── Dataset content ──

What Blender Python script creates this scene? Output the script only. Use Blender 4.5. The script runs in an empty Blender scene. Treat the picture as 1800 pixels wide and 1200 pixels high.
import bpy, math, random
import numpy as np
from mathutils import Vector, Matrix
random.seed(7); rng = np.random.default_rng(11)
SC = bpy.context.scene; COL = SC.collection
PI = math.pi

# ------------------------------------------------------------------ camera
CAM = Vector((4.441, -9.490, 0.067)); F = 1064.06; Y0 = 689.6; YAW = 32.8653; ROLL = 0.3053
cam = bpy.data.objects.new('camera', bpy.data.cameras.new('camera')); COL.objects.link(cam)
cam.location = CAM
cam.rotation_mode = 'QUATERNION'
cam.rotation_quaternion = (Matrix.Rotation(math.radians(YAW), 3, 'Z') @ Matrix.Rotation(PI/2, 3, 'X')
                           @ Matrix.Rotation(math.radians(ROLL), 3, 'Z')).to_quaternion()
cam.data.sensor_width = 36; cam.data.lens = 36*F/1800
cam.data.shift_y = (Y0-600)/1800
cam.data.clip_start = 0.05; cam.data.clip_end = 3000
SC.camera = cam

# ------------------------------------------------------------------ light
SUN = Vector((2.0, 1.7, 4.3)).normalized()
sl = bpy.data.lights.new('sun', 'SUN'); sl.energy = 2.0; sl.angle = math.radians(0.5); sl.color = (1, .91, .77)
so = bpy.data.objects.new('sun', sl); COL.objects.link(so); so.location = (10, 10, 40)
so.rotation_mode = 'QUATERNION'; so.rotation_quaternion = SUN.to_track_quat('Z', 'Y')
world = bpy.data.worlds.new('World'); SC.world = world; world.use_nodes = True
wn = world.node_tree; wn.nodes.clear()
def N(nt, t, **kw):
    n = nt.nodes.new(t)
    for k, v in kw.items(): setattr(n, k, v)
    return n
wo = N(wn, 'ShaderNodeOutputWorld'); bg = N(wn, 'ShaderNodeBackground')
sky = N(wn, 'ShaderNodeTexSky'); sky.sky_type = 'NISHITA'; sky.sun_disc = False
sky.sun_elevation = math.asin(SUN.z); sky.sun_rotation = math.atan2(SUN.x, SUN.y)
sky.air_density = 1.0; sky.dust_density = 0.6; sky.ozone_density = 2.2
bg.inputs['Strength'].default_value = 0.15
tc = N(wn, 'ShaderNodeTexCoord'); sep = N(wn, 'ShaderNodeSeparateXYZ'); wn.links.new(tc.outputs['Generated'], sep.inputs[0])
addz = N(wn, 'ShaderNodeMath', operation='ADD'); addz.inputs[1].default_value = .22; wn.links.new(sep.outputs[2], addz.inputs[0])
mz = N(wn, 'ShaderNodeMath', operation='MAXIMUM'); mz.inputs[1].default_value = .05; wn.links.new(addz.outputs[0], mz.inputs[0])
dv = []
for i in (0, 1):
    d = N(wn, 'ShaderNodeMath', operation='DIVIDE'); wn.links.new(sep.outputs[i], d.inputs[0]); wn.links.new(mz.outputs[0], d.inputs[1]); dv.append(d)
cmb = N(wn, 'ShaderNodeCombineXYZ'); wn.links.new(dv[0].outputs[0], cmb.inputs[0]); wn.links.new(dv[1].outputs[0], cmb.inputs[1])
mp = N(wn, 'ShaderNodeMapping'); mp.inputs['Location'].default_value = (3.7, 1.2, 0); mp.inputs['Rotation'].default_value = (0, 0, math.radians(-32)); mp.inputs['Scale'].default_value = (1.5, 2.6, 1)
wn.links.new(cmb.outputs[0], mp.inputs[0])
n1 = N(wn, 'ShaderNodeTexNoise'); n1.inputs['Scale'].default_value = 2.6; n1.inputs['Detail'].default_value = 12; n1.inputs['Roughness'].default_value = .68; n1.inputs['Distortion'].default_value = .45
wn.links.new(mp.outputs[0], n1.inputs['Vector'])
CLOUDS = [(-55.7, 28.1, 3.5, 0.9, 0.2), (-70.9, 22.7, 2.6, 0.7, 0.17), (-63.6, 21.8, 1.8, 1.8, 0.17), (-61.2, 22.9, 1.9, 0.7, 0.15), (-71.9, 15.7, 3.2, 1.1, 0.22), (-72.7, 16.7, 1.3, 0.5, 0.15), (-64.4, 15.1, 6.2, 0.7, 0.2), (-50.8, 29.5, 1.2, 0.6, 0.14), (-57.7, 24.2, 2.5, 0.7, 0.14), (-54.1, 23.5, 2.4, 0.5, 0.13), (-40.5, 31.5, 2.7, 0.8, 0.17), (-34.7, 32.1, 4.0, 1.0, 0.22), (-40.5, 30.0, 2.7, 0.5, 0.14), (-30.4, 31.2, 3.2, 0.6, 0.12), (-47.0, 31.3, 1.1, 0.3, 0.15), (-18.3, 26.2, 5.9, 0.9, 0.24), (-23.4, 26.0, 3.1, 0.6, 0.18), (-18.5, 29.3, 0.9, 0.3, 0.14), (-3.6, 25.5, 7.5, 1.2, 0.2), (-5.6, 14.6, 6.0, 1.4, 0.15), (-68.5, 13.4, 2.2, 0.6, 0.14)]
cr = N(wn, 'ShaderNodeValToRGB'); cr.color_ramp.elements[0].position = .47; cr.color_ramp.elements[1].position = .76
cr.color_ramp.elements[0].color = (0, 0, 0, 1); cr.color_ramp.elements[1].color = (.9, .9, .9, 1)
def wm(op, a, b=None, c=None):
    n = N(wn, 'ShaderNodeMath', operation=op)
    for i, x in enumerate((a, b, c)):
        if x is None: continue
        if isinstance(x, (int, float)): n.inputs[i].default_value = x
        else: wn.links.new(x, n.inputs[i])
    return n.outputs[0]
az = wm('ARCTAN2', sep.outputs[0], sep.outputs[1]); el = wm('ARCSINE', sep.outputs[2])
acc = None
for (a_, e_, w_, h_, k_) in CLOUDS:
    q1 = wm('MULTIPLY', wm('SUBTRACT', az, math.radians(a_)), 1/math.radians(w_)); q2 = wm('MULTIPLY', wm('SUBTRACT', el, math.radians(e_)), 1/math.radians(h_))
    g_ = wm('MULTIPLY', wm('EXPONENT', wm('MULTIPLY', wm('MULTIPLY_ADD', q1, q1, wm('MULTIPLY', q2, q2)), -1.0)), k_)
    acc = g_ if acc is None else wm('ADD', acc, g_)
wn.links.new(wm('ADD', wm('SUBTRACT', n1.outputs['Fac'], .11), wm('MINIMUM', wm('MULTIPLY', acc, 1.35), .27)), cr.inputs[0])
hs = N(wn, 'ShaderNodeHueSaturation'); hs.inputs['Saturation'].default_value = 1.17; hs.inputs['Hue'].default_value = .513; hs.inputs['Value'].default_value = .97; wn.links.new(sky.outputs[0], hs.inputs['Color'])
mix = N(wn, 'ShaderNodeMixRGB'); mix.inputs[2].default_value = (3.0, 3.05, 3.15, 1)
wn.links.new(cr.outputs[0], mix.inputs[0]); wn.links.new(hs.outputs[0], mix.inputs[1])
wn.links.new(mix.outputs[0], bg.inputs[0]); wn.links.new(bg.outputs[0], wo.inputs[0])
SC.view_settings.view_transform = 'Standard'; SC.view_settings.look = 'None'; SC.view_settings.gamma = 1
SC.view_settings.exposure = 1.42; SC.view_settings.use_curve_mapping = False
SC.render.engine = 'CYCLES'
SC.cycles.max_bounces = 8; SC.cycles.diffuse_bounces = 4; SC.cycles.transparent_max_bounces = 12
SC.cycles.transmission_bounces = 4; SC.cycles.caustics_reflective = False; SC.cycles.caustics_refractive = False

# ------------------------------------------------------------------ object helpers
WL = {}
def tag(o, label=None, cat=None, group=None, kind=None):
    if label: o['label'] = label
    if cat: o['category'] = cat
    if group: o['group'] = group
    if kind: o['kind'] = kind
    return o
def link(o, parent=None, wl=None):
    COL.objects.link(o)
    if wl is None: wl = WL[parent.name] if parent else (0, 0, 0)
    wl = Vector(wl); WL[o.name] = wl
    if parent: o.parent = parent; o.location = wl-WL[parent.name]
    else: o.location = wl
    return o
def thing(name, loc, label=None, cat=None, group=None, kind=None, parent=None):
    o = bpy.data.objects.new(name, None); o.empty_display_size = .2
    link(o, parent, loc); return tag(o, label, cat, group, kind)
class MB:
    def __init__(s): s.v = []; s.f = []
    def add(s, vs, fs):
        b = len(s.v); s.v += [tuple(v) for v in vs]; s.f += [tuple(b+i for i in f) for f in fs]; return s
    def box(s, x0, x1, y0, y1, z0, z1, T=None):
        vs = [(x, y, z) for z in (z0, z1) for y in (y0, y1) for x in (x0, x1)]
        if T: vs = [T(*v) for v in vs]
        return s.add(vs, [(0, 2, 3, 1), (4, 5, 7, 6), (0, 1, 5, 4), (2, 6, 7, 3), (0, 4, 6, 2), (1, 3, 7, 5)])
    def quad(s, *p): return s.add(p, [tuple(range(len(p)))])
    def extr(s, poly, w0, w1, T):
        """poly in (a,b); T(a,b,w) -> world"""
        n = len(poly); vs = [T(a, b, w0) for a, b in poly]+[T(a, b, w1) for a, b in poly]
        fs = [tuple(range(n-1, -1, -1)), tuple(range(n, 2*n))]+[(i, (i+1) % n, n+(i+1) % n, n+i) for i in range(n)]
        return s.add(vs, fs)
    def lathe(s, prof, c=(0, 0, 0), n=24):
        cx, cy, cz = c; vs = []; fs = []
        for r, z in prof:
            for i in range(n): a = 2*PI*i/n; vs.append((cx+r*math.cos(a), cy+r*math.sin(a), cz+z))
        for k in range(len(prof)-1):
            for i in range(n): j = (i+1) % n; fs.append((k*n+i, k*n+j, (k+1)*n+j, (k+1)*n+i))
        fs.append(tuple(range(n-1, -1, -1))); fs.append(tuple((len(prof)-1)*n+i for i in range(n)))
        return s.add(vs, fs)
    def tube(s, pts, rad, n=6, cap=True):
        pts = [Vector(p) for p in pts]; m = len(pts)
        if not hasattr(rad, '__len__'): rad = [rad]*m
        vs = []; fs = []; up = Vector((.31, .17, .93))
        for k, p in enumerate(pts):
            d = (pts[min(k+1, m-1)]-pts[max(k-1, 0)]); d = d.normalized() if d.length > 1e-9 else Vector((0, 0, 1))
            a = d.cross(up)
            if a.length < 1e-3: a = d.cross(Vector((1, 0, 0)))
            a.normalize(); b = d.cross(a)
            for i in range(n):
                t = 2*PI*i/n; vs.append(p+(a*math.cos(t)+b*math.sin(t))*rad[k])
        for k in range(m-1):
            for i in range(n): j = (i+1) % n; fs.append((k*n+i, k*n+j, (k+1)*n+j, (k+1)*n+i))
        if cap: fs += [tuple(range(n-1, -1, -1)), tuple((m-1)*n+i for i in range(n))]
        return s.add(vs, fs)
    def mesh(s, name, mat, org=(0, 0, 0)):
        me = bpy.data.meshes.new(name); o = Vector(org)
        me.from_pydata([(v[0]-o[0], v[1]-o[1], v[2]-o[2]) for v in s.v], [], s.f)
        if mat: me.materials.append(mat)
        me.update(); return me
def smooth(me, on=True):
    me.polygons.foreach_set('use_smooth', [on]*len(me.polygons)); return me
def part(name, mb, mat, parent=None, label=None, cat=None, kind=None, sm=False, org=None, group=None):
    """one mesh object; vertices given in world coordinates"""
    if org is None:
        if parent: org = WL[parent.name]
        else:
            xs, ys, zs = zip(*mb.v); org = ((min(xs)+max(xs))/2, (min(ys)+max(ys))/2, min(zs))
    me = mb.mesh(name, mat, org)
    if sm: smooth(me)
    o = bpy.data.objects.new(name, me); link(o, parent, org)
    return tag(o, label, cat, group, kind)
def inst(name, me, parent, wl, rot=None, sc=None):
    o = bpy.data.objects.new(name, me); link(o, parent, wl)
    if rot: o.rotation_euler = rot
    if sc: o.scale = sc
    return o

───

- [Exercise]: The required output is the exact run of lines from the beginning of the listing above to the line that contains "PI = math.pi", inclusive of both.

- [Answer]:
What Blender Python script creates this scene? Output the script only. Use Blender 4.5. The script runs in an empty Blender scene. Treat the picture as 1800 pixels wide and 1200 pixels high.
import bpy, math, random
import numpy as np
from mathutils import Vector, Matrix
random.seed(7); rng = np.random.default_rng(11)
SC = bpy.context.scene; COL = SC.collection
PI = math.pi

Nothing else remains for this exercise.